Serve una riforma strutturale, sicuramente non sono i bonus una tantum la soluzione. Così siamo contenti che la riforma stia prendendo forma e ci sembra che vada nella giusta direzione. Ci auspichiamo la diminuzione della pressione fiscale per le persone fisiche, grazie alla semplificazione dell’Irpef con l’accorpamento degli scaglioni e l’abbassamento delle aliquote. Secondo noi di Anpit, è giusto iniziare dai redditi più bassi, ma nel lungo periodo si deve arrivare a una tassazione non oltre il 40% anche per i redditi più alti.

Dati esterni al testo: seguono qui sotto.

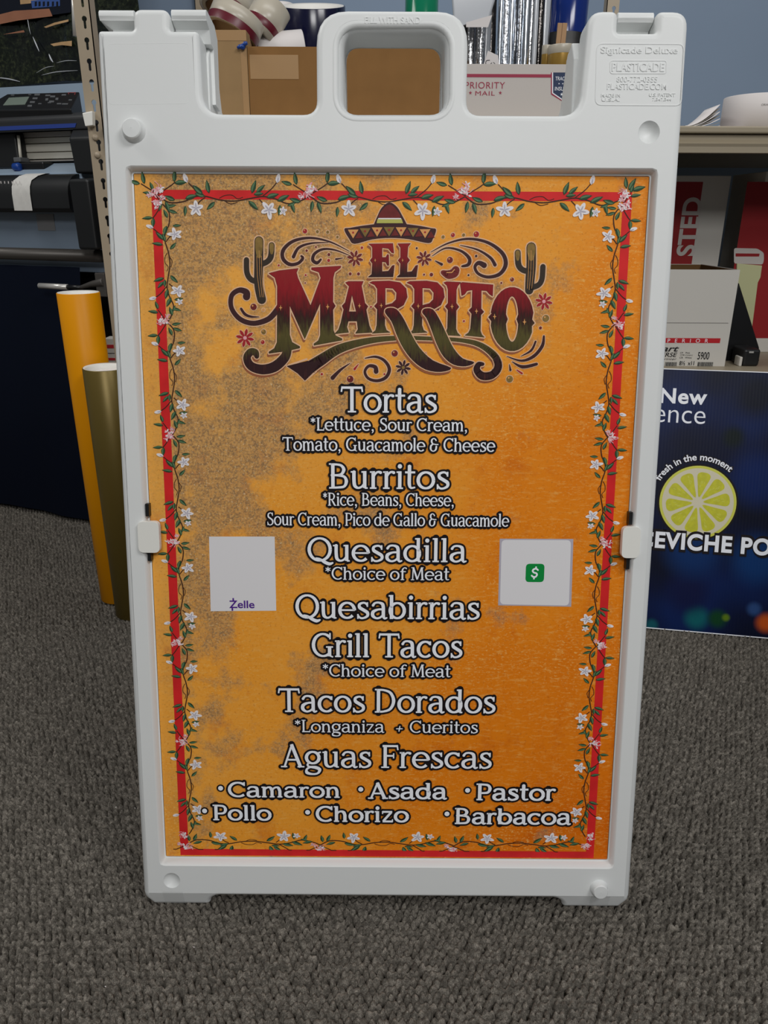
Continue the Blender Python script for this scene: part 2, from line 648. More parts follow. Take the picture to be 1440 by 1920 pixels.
def slab(mb, outer, holes, T, m, r=0.008, hole_prof=None, back=True):
    """plate with rounded front edges; holes given with their own edge profile (inset, depth) pairs"""
    prof = [(r * (1 - cos(rad(a))), r * (1 - sin(rad(a)))) for a in (0, 15, 30, 45, 60, 72, 82, 90)]  # (inset, depth): wall -> face
    loops_front = []

    def ring(loop, profile):
        n = len(loop)
        rs = []
        for ins, dep in profile:
            q = inset(loop, ins) if abs(ins) > 1e-9 else loop
            rs.append([(x, dep, z) for x, z in q])
        vs = [p for rr in rs for p in rr]
        fs = [(j * n + i, j * n + (i + 1) % n, (j + 1) * n + (i + 1) % n, (j + 1) * n + i) for j in range(len(rs) - 1) for i in range(n)]
        mb.add(vs, fs, m, True)
        return rs[-1], rs[0]

    bl = []
    fr, bk = ring(outer, [(0, T - r)] + prof)
    back_r, _ = ring(outer, [(0, T - r)] + [(i, T - d) for i, d in prof])
    loops_front.append(fr); bl.append(back_r)
    for h, hp in holes:
        fr, bk = ring(h, [(0, T)] + hp)
        loops_front.append(fr); bl.append(bk)
    for loops in ([loops_front, bl] if back else [loops_front]):
        flat = [p for l in loops for p in l]
        tr = tessellate_polygon([[Vector((x, z, 0)) for x, y, z in l] for l in loops])
        mb.add(flat, tr, m, True)


# ------------------------------------------------------------------ flat print helpers
class Print:
    def __init__(s, y0=0.0, dy=1.3e-4):
        s.mb = MB()
        s.y0, s.dy = y0, dy
        s.k = 0

    def Y(s, layer):
        s.k += 1          # every piece of ink a hair above the last, so that none share a plane
        return s.y0 - s.dy * (layer + 1) - (s.k % 16) * 3e-6

    def poly(s, pts, m, layer, holes=()):
        y = s.Y(layer)
        loops = [pts] + list(holes)
        flat = [p for l in loops for p in l]
        tr = tessellate_polygon([[Vector((p[0], p[1], 0)) for p in l] for l in loops])
        s.mb.add([(p[0], y, p[1]) for p in flat], tr, m)

    def disc(s, c, r, m, layer, n=14, rz=None):
        y = s.Y(layer)
        rz = rz or r
        s.mb.add([(c[0] + r * cos(2 * pi * k / n), y, c[1] + rz * sin(2 * pi * k / n)) for k in range(n)], [tuple(range(n))], m)

    def stroke(s, pts, w, m, layer, closed=False, round_=True, grow=0.0, nd=8):
        """w: full width, number or list"""
        y = s.Y(layer)
        n = len(pts)
        if not isinstance(w, (list, tuple)): w = [w] * n
        P = [Vector((p[0], p[1])) for p in pts]
        k = n if closed else n - 1
        for i in range(k):
            a, b = P[i], P[(i + 1) % n]
            d = b - a
            if d.length < 1e-7: continue
            d.normalize()
            nn = Vector((-d.y, d.x))
            ha, hb = w[i] / 2 + grow, w[(i + 1) % n] / 2 + grow
            y = s.Y(layer)
            q = [a + nn * ha, b + nn * hb, b - nn * hb, a - nn * ha]
            s.mb.add([(t.x, y, t.y) for t in q], [(0, 1, 2, 3)], m)
        for i in range(n):
            inner = 0 < i < n - 1 or closed
            if inner or round_:
                s.disc((P[i].x, P[i].y), w[i] / 2 + grow, m, layer, nd)

    def build(s, name, parent):
        return s.mb.build(name, parent, weld=False)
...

In particole si deve passare dalla tassazione sulla persona a quella sul nucleo familiare. Questo aiuterebbe anche ad arginare la crisi demografica che renderà altrimenti insostenibile il nostro sistema economico. Quanto alle imprese, proponiamo di abolire l’Irap e ridurre l’Ires agganciandola agli investimenti. Chi reinveste gli utili deve pagare meno tasse. Ci sarebbe poi da colpire la speculazione finanziaria, infatti è ingiusto che chi guadagna solo muovendo soldi paghi meno tasse di chi crea ricchezza e occupazione sul territorio.